Segelfliegerei am Gaisberg
1930 entdeckten Segelflieger den Vorteil des Gaisbergs: Start 850 Meter über dem Tal, Landung auf dem kleinen Salzburger Flughafen, von dort brachten Pkw mit speziellen Anhängern Piloten und das zerlegte Flugzeug zurück auf den Gipfel zum nächsten Start. Die Starts erfolgten mit gespannten Gummiseilen - wie Steinschleudern. 2000 Starts im Jahresdurchschnitt platzierten das Flugzentrum Gaisberg auf Rang zwei hinter dem europäischen Spitzenreiter Rhön.

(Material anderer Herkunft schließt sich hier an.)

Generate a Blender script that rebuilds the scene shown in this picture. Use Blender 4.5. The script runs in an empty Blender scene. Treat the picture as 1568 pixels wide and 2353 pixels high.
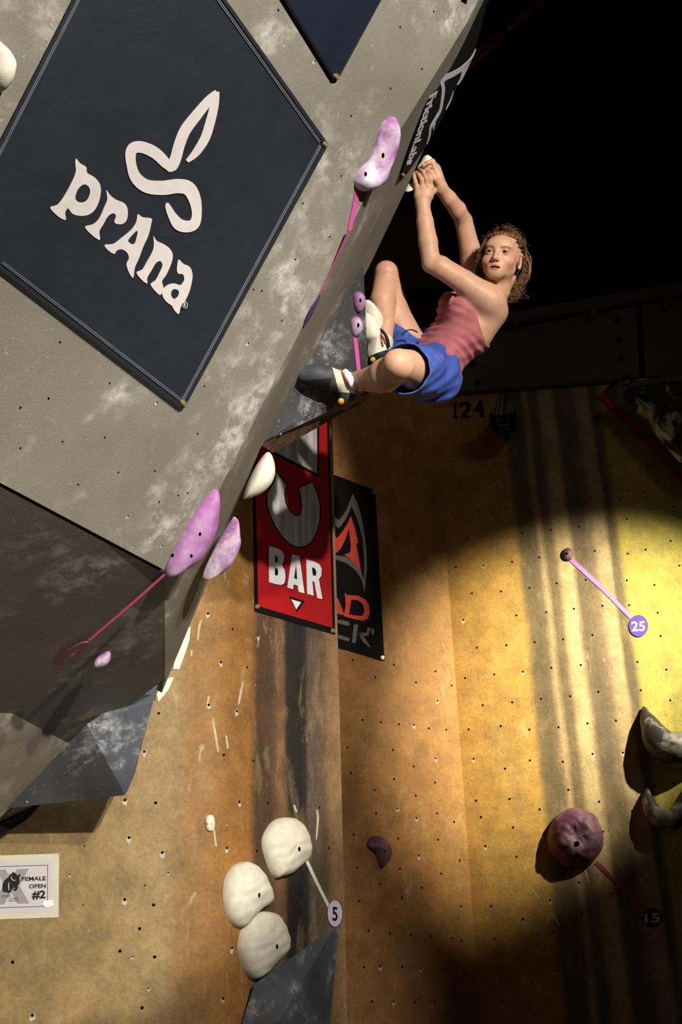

1939 endete alle Romantik auf dem Gaisberg. Da brannte das Hotel auf dem Gipfel ab, die Wehrmacht sperrte zu Kriegsbeginn das Gipfelplateau und errichtete dort eine streng geheime Forschungsstation für Funktelemetrie und ein deutsches Radar. Von diesen Einrichtungen überdauerte den Zusammenbruch von 1945 nur die Küchenbaracke, heute ausgestaltet zum gemütlichen Wirtshaus am Spitz, das wie eine Almhütte anmutet. Der Krieg würgte auch die Segelfliegerei ab, zumal Starts mit Seilwinden und Kleinflugzeugen im Tal ungleich weniger Aufwand verursachten. Die Tradition der Segelflieger setzten ab Anfang der 1970er-Jahre erst die Hängegleiter und dann die Paragleiter fort.
Erste Automobilrennen
Die Gaisbergstraße war auch als Rennstrecke konzipiert. Vier Monate nach der Eröffnung der Straße 1929 lockte das erste Gaisbergrennen die europäische Elite dieses Sports und 20.000 Zuschauer an. Von 1957 bis 1969 fand alljährlich das Rennen um den Großen Bergpreis von Österreich statt, das auch zur europäischen Bergmeisterschaft für Autos und Motorräder zählte und den Medien Töne höchster Begeisterung entlockte. Den Allzeitrekord fuhr 1967 Rolf Stommelen auf Porsche mit 3,39 Minuten. Das macht 142 km/h und dokumentiert den technischen Fortschritt, denn für den ersten Sieg 37 Jahre zuvor reichten 85 km/h.
Unheimliches Flugzentrum
Doch schon 400 Jahre vorher hatte der Gaisberg den Ruf eines unheimlichen Flugzentrums gewonnen. Da flogen nämlich Hexen und Teufel zu grässlichen Orgien ein. Sie mixten Hagelgewitter und vernichteten damit die Ernten der Christenmenschen im Tal. Zwar sah niemand je diese Hexen und Teufel, aber wer sonst sollte Hagelgewitter herbeizaubern?
Seit 1888 unterblieben solche Hexereien, denn das auf dem Gipfel errichtete Kreuz schreckt sie nachhaltig ab. Gleichwohl überfluten an schönen Wochenenden Autos den Gaisberg, weshalb die Straße ab der Zistelalm gesperrt wird. Eine Rache der Hexen und Teufel?